A Canadian EV project unveiling a hemp-composite car with V2G data, fleet tests, and smart-grid charging integration.

  • Hemp composite body reduces weight and boosts efficiency
  • V2G feedback enables smart-grid load planning
  • Fleet-only beta testing for corporate and government
  • Multiple models: 2-seat, 3-wheel, SUV, delivery van
  • Licensing tech for global EV supply chains

 

Canadian technologies ranging from hemp-based car bodies to in-car systems that communicate with the electrical grid are being showcased by a project aimed at getting electric cars onto roads around the world.

 

The official launch of Project Eve was held at the EV 2010 Electric Vehicles Conference and Trade Show in Vancouver during the event.

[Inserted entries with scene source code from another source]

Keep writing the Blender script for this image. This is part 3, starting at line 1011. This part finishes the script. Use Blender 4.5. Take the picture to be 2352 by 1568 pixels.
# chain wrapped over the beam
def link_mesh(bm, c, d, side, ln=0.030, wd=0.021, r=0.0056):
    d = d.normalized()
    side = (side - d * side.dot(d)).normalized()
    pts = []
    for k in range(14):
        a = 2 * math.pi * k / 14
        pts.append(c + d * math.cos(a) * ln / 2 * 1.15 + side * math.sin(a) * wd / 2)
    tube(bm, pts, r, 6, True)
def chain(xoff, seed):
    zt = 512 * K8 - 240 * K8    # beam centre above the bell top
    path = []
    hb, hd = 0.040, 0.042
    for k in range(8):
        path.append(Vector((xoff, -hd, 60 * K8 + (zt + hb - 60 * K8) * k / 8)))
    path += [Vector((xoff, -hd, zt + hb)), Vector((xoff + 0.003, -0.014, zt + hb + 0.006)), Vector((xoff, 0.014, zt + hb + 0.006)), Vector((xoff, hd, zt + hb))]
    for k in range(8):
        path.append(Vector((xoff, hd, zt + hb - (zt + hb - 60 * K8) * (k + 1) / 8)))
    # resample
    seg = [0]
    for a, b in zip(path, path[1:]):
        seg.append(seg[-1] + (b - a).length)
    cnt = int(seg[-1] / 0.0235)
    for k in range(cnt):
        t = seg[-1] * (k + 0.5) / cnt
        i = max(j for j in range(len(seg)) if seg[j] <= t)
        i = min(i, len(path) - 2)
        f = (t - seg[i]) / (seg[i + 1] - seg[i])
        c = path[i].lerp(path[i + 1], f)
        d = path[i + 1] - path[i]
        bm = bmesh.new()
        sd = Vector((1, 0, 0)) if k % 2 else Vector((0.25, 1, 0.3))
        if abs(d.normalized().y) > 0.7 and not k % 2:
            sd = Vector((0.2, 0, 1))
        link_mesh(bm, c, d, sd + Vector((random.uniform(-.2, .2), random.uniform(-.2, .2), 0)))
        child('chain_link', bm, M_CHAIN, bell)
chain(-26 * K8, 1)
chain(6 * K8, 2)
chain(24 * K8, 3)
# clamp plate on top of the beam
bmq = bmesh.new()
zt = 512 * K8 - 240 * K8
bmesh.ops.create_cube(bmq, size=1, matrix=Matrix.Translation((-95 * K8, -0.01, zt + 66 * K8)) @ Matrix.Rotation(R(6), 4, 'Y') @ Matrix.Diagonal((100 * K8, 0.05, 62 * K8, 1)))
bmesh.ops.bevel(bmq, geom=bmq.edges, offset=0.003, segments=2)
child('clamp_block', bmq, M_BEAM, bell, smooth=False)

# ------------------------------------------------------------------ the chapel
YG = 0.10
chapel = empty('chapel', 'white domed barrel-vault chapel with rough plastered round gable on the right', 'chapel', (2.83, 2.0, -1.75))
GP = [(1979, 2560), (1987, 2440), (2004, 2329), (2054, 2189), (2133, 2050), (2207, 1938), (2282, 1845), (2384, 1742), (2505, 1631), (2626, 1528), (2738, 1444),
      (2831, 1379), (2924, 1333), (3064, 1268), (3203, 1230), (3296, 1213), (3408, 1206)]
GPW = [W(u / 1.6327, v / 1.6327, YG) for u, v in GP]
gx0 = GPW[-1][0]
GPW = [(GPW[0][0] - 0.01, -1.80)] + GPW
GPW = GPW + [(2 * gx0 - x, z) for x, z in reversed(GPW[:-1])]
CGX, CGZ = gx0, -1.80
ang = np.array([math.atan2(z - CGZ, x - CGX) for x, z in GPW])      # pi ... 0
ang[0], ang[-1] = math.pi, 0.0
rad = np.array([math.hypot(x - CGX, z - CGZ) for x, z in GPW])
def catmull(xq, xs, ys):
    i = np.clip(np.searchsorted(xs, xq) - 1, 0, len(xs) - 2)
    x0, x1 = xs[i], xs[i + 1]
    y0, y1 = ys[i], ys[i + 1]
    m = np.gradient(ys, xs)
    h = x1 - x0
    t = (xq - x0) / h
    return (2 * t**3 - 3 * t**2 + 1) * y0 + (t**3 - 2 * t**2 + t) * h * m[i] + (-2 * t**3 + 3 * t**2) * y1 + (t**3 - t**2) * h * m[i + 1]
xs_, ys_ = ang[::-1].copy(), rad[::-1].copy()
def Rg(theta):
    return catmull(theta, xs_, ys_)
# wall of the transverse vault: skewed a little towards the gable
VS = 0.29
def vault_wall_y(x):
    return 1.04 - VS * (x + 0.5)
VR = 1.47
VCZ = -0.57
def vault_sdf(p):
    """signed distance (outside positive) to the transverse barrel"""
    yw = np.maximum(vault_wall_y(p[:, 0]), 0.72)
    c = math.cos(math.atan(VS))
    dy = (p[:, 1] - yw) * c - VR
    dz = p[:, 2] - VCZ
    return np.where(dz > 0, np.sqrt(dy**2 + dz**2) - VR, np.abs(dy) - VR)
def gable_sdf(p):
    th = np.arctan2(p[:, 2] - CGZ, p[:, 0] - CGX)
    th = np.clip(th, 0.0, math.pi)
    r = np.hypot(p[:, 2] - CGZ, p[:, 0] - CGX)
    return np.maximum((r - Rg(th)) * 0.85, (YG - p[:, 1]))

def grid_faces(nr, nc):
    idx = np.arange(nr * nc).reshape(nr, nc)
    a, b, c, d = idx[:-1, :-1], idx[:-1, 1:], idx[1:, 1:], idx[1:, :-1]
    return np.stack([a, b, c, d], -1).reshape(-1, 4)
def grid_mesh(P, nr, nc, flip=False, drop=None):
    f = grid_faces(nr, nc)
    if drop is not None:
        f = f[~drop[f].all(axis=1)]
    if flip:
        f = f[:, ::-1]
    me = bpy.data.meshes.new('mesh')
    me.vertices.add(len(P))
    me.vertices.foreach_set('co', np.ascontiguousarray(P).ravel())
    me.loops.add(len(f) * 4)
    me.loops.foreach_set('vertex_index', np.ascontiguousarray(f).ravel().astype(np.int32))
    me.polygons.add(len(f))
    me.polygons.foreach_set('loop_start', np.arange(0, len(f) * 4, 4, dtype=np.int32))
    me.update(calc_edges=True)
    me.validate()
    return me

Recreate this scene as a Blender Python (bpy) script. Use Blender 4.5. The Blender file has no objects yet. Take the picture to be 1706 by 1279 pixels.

The official design for the Kestrel, a four-passenger electric car made of a plant-based hemp composite, was unveiled by Calgary-based Motive Industries.

John Scott, director of Project Eve, which involves a consortium of 11 companies, said the goal is to bring together and showcase components made by Canadian companies for electric cars and the EV infrastructure to support them.

"So right out of the gate, the electric car that we're designing and actually have built is designed to give information back to the grid," he added.

That will help plan for future scenarios, he said, like one where 20,000 cars have driven to an NHL hockey game in -40 C winter weather and their owners need to ensure they're recharged before the game ends and they head home.

The consortium is already testing a two-passenger electric car, and hopes to release the Kestrel EV model, along with a one-passenger three-wheeled vehicle, a small SUV and a delivery van, in the near future.

They are being produced in small quantities for corporate and government fleets for "beta testing" and not slated to be released to the public.

Instead, Scott said, the companies began discussion with business partners in Canada and abroad about possibly licensing the technologies so they can be developed in other countries.

The project was inspired by a similar U.S. hybrid consortium founded in 2000 to convince car manufacturers and the public that hybrid-electric cars could be reliable and cost-efficient. Since then, more than 44 hybrid models have been produced by car manufacturers.

"With respect to electric vehicles," Scott said, "if we take a similar approach - we prove out the technologies, we work on the cost, we cross the issues off, we learn to support these things in the marketplace - we might be able to see electric vehicles in Canada sooner rather than later."